→ **Task statement**
Please repeat the records exactly from their first line, finishing at the line containing "scene.camera = cam" and including it.

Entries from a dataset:

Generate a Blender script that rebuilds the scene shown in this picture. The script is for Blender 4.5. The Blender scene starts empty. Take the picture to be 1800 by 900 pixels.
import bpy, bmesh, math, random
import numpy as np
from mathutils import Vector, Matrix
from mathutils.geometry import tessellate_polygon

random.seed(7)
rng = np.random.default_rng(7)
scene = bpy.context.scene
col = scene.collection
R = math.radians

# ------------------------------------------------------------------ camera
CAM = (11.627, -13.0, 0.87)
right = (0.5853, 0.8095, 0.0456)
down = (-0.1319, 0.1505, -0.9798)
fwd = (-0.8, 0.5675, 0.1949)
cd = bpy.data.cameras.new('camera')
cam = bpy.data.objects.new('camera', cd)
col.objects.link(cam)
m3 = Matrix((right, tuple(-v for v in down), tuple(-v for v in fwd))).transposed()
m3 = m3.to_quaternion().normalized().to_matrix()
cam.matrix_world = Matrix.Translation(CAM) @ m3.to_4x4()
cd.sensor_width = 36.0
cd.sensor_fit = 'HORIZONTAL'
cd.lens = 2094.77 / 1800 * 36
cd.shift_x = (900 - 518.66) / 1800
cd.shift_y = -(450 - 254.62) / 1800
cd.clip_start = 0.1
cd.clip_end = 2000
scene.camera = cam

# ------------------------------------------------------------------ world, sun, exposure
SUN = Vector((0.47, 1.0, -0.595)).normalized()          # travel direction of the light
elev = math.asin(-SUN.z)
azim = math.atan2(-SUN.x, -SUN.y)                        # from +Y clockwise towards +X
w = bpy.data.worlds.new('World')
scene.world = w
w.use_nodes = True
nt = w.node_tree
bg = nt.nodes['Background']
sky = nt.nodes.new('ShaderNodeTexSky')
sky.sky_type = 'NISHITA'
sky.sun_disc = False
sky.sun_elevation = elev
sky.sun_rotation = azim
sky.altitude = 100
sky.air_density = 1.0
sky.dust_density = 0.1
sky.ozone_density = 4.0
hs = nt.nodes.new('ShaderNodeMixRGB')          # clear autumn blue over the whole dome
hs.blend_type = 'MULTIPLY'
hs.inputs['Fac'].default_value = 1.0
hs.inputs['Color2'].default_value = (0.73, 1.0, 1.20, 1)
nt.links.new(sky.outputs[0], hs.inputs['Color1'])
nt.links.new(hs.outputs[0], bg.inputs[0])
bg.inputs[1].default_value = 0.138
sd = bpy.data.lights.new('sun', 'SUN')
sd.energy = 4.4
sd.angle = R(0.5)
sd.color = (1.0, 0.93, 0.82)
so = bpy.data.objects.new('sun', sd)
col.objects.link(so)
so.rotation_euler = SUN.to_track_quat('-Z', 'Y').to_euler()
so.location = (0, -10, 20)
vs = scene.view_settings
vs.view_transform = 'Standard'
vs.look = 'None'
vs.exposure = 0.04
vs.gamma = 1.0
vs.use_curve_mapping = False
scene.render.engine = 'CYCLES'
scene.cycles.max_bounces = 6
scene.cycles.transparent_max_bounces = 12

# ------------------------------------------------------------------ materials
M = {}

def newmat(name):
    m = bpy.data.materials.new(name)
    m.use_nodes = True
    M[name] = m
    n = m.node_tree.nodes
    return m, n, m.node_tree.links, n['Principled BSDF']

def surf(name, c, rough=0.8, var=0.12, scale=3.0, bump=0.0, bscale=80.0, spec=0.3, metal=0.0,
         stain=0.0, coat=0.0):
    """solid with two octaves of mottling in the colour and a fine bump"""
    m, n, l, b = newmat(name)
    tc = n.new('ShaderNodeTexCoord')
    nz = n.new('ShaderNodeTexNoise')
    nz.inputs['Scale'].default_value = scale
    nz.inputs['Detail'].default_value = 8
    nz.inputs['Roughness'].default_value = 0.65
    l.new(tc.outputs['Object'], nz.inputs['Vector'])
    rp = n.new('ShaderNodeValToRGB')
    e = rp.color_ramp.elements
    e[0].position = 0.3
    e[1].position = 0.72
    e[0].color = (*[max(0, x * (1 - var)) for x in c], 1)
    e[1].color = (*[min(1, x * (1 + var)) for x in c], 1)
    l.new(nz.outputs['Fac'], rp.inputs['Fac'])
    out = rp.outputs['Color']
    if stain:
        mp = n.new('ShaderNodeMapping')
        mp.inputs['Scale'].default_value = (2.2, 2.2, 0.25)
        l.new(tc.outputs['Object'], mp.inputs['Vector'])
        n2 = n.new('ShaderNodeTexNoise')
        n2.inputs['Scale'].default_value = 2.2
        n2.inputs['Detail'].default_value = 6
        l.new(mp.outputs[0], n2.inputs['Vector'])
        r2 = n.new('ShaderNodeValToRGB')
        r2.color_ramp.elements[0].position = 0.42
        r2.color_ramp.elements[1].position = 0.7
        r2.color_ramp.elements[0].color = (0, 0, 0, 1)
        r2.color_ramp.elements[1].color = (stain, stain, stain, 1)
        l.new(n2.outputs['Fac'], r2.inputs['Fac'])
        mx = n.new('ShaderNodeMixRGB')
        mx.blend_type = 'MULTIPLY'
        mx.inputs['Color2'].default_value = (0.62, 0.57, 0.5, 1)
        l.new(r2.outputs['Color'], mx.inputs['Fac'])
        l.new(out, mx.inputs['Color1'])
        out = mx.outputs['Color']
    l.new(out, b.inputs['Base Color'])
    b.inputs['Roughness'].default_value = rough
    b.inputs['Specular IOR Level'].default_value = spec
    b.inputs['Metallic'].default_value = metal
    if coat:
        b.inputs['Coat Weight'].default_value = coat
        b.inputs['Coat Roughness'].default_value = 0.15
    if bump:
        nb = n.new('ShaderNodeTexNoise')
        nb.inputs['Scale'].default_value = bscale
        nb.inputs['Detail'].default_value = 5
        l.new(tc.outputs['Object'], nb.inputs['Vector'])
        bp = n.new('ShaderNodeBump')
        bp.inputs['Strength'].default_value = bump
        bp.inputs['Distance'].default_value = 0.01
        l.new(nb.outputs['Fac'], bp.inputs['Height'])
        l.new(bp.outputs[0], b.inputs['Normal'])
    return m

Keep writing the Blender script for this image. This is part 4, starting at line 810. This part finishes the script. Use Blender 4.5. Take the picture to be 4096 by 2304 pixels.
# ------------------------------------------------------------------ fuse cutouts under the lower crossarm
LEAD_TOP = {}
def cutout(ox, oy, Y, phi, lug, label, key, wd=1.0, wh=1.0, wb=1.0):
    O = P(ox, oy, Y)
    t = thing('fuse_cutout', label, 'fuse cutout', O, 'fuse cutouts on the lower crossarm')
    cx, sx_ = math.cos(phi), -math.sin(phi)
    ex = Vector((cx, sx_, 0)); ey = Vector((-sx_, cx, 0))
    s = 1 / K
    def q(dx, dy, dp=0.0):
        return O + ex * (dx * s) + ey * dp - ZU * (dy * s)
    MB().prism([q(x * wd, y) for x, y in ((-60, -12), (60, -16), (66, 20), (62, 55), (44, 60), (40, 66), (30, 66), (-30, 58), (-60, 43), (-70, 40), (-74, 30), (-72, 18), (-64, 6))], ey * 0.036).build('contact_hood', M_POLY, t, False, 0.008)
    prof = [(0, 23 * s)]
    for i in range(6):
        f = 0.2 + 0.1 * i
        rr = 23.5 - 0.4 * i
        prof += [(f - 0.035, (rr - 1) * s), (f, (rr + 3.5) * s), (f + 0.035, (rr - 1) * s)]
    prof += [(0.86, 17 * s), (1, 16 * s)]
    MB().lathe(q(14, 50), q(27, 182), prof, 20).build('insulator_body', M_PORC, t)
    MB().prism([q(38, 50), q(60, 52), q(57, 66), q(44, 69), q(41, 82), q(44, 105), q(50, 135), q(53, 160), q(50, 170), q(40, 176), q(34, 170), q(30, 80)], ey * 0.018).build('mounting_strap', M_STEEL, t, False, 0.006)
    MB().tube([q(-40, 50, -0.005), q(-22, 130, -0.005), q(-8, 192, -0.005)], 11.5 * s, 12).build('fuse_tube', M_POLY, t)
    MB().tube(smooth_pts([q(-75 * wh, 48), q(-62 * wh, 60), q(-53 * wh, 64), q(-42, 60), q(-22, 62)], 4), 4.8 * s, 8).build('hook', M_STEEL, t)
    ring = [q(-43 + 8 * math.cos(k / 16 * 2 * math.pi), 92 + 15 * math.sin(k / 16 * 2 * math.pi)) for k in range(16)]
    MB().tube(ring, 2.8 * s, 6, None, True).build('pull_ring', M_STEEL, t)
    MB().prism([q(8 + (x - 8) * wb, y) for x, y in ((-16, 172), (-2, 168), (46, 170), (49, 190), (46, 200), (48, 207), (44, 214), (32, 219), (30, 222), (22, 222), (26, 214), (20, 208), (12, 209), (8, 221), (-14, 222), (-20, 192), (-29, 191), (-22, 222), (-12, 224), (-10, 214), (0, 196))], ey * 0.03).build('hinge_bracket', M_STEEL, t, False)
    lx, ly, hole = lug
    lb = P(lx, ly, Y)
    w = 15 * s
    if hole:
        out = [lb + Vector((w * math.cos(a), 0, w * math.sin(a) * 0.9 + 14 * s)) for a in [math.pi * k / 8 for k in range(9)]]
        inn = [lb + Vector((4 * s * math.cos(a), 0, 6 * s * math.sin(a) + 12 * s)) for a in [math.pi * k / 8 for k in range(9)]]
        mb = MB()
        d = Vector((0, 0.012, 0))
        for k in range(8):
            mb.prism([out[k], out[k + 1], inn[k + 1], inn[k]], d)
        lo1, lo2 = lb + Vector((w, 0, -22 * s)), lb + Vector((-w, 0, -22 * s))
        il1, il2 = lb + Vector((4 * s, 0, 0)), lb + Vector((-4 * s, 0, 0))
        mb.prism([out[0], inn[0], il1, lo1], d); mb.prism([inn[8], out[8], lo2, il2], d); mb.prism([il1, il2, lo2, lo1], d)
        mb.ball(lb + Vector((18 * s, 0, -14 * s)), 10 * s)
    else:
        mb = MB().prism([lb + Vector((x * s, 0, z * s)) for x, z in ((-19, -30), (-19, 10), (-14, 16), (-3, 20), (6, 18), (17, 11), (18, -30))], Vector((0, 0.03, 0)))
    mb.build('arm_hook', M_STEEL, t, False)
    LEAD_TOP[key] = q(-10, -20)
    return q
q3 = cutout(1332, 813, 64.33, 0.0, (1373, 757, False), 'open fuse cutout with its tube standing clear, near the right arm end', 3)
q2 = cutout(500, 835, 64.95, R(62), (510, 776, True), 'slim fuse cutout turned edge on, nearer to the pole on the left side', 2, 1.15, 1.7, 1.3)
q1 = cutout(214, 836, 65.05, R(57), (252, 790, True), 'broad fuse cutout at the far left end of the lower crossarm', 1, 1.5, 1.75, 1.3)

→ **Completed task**
Generate a Blender script that rebuilds the scene shown in this picture. The script is for Blender 4.5. The Blender scene starts empty. Take the picture to be 1800 by 900 pixels.
import bpy, bmesh, math, random
import numpy as np
from mathutils import Vector, Matrix
from mathutils.geometry import tessellate_polygon

random.seed(7)
rng = np.random.default_rng(7)
scene = bpy.context.scene
col = scene.collection
R = math.radians

# ------------------------------------------------------------------ camera
CAM = (11.627, -13.0, 0.87)
right = (0.5853, 0.8095, 0.0456)
down = (-0.1319, 0.1505, -0.9798)
fwd = (-0.8, 0.5675, 0.1949)
cd = bpy.data.cameras.new('camera')
cam = bpy.data.objects.new('camera', cd)
col.objects.link(cam)
m3 = Matrix((right, tuple(-v for v in down), tuple(-v for v in fwd))).transposed()
m3 = m3.to_quaternion().normalized().to_matrix()
cam.matrix_world = Matrix.Translation(CAM) @ m3.to_4x4()
cd.sensor_width = 36.0
cd.sensor_fit = 'HORIZONTAL'
cd.lens = 2094.77 / 1800 * 36
cd.shift_x = (900 - 518.66) / 1800
cd.shift_y = -(450 - 254.62) / 1800
cd.clip_start = 0.1
cd.clip_end = 2000
scene.camera = cam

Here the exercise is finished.